-- start --

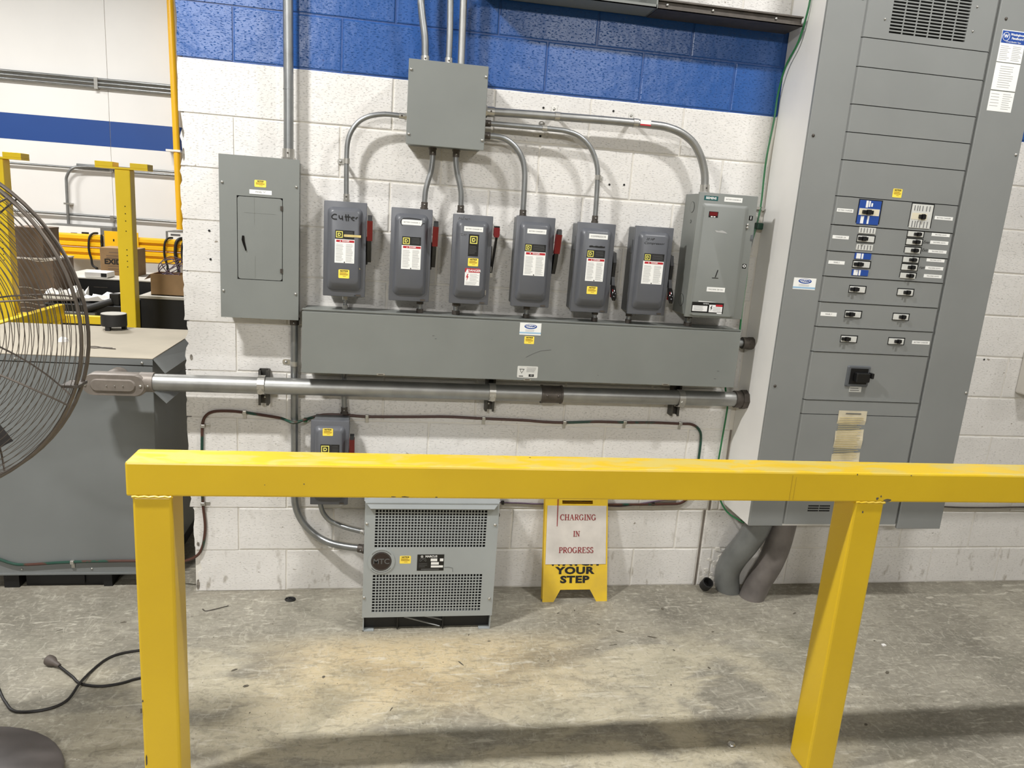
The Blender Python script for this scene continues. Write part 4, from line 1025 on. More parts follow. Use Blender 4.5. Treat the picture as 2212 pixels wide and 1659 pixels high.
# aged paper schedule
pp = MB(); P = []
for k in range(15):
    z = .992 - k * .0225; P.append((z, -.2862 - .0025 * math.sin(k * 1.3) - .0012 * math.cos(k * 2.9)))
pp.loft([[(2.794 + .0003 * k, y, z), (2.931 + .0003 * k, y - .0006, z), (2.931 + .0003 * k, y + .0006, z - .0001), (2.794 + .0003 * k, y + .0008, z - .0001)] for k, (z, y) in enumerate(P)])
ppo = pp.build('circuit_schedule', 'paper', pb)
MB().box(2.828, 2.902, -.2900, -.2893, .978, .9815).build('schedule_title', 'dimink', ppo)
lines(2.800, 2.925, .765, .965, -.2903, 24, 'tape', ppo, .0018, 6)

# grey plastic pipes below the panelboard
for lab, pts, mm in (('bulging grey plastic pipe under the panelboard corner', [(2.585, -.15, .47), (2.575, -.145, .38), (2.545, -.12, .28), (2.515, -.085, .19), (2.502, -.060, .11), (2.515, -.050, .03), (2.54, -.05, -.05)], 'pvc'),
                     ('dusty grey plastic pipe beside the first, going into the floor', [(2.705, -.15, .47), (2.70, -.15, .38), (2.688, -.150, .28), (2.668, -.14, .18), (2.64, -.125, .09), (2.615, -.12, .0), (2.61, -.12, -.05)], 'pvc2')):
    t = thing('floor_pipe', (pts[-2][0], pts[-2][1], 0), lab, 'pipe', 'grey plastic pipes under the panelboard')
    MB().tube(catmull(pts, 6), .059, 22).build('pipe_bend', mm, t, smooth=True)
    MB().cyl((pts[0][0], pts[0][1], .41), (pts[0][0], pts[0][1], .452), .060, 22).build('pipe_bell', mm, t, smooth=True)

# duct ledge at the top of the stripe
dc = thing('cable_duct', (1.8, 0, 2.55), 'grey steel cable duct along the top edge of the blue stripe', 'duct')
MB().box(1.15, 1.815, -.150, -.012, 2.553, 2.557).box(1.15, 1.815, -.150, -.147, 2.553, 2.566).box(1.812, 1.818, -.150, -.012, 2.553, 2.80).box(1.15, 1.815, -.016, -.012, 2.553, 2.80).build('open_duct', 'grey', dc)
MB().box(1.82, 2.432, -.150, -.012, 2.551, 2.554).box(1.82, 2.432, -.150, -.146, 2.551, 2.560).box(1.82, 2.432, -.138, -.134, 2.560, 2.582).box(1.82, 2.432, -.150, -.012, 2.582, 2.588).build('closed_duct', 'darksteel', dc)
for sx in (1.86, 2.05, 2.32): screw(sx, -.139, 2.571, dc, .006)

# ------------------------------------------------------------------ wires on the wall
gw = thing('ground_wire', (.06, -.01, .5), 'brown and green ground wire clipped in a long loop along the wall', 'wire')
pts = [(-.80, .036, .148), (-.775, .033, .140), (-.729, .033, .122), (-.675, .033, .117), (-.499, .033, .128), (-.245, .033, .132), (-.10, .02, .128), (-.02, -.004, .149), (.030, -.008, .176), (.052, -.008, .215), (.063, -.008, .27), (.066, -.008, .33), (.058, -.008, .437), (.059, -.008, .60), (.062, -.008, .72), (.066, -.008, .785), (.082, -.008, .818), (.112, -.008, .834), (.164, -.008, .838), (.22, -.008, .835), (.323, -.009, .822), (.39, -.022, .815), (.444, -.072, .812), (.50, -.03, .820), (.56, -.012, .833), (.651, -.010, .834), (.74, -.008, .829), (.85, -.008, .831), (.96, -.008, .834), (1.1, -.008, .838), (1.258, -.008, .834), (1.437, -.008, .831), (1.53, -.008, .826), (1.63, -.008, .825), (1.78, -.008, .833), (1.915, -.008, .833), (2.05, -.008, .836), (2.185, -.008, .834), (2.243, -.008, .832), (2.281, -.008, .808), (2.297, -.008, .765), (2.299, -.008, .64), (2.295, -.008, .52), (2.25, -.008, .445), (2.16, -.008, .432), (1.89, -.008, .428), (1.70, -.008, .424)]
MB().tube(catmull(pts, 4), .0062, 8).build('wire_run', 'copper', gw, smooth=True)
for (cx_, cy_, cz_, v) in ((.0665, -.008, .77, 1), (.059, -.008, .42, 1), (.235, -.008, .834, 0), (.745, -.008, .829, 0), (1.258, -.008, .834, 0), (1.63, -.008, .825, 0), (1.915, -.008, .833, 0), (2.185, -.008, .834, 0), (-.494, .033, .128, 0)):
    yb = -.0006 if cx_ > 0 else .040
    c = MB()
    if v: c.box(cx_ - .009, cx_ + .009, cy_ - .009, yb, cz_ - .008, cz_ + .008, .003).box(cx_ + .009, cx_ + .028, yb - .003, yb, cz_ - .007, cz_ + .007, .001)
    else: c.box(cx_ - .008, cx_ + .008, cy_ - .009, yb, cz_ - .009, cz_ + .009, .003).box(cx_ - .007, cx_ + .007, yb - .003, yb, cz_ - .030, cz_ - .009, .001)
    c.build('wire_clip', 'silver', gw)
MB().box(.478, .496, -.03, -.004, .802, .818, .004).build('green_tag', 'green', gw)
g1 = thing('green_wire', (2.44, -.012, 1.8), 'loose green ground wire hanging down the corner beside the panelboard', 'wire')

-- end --

- _WHAT IS BEING ASKED_:
Retype each line of the listing above word for word. Exclude the pictures.

- _TASK RESULT_:
The Blender Python script for this scene continues. Write part 4, from line 1025 on. More parts follow. Use Blender 4.5. Treat the picture as 2212 pixels wide and 1659 pixels high.
# aged paper schedule
pp = MB(); P = []
for k in range(15):
    z = .992 - k * .0225; P.append((z, -.2862 - .0025 * math.sin(k * 1.3) - .0012 * math.cos(k * 2.9)))
pp.loft([[(2.794 + .0003 * k, y, z), (2.931 + .0003 * k, y - .0006, z), (2.931 + .0003 * k, y + .0006, z - .0001), (2.794 + .0003 * k, y + .0008, z - .0001)] for k, (z, y) in enumerate(P)])
ppo = pp.build('circuit_schedule', 'paper', pb)
MB().box(2.828, 2.902, -.2900, -.2893, .978, .9815).build('schedule_title', 'dimink', ppo)
lines(2.800, 2.925, .765, .965, -.2903, 24, 'tape', ppo, .0018, 6)

# grey plastic pipes below the panelboard
for lab, pts, mm in (('bulging grey plastic pipe under the panelboard corner', [(2.585, -.15, .47), (2.575, -.145, .38), (2.545, -.12, .28), (2.515, -.085, .19), (2.502, -.060, .11), (2.515, -.050, .03), (2.54, -.05, -.05)], 'pvc'),
                     ('dusty grey plastic pipe beside the first, going into the floor', [(2.705, -.15, .47), (2.70, -.15, .38), (2.688, -.150, .28), (2.668, -.14, .18), (2.64, -.125, .09), (2.615, -.12, .0), (2.61, -.12, -.05)], 'pvc2')):
    t = thing('floor_pipe', (pts[-2][0], pts[-2][1], 0), lab, 'pipe', 'grey plastic pipes under the panelboard')
    MB().tube(catmull(pts, 6), .059, 22).build('pipe_bend', mm, t, smooth=True)
    MB().cyl((pts[0][0], pts[0][1], .41), (pts[0][0], pts[0][1], .452), .060, 22).build('pipe_bell', mm, t, smooth=True)

# duct ledge at the top of the stripe
dc = thing('cable_duct', (1.8, 0, 2.55), 'grey steel cable duct along the top edge of the blue stripe', 'duct')
MB().box(1.15, 1.815, -.150, -.012, 2.553, 2.557).box(1.15, 1.815, -.150, -.147, 2.553, 2.566).box(1.812, 1.818, -.150, -.012, 2.553, 2.80).box(1.15, 1.815, -.016, -.012, 2.553, 2.80).build('open_duct', 'grey', dc)
MB().box(1.82, 2.432, -.150, -.012, 2.551, 2.554).box(1.82, 2.432, -.150, -.146, 2.551, 2.560).box(1.82, 2.432, -.138, -.134, 2.560, 2.582).box(1.82, 2.432, -.150, -.012, 2.582, 2.588).build('closed_duct', 'darksteel', dc)
for sx in (1.86, 2.05, 2.32): screw(sx, -.139, 2.571, dc, .006)

# ------------------------------------------------------------------ wires on the wall
gw = thing('ground_wire', (.06, -.01, .5), 'brown and green ground wire clipped in a long loop along the wall', 'wire')
pts = [(-.80, .036, .148), (-.775, .033, .140), (-.729, .033, .122), (-.675, .033, .117), (-.499, .033, .128), (-.245, .033, .132), (-.10, .02, .128), (-.02, -.004, .149), (.030, -.008, .176), (.052, -.008, .215), (.063, -.008, .27), (.066, -.008, .33), (.058, -.008, .437), (.059, -.008, .60), (.062, -.008, .72), (.066, -.008, .785), (.082, -.008, .818), (.112, -.008, .834), (.164, -.008, .838), (.22, -.008, .835), (.323, -.009, .822), (.39, -.022, .815), (.444, -.072, .812), (.50, -.03, .820), (.56, -.012, .833), (.651, -.010, .834), (.74, -.008, .829), (.85, -.008, .831), (.96, -.008, .834), (1.1, -.008, .838), (1.258, -.008, .834), (1.437, -.008, .831), (1.53, -.008, .826), (1.63, -.008, .825), (1.78, -.008, .833), (1.915, -.008, .833), (2.05, -.008, .836), (2.185, -.008, .834), (2.243, -.008, .832), (2.281, -.008, .808), (2.297, -.008, .765), (2.299, -.008, .64), (2.295, -.008, .52), (2.25, -.008, .445), (2.16, -.008, .432), (1.89, -.008, .428), (1.70, -.008, .424)]
MB().tube(catmull(pts, 4), .0062, 8).build('wire_run', 'copper', gw, smooth=True)
for (cx_, cy_, cz_, v) in ((.0665, -.008, .77, 1), (.059, -.008, .42, 1), (.235, -.008, .834, 0), (.745, -.008, .829, 0), (1.258, -.008, .834, 0), (1.63, -.008, .825, 0), (1.915, -.008, .833, 0), (2.185, -.008, .834, 0), (-.494, .033, .128, 0)):
    yb = -.0006 if cx_ > 0 else .040
    c = MB()
    if v: c.box(cx_ - .009, cx_ + .009, cy_ - .009, yb, cz_ - .008, cz_ + .008, .003).box(cx_ + .009, cx_ + .028, yb - .003, yb, cz_ - .007, cz_ + .007, .001)
    else: c.box(cx_ - .008, cx_ + .008, cy_ - .009, yb, cz_ - .009, cz_ + .009, .003).box(cx_ - .007, cx_ + .007, yb - .003, yb, cz_ - .030, cz_ - .009, .001)
    c.build('wire_clip', 'silver', gw)
MB().box(.478, .496, -.03, -.004, .802, .818, .004).build('green_tag', 'green', gw)
g1 = thing('green_wire', (2.44, -.012, 1.8), 'loose green ground wire hanging down the corner beside the panelboard', 'wire')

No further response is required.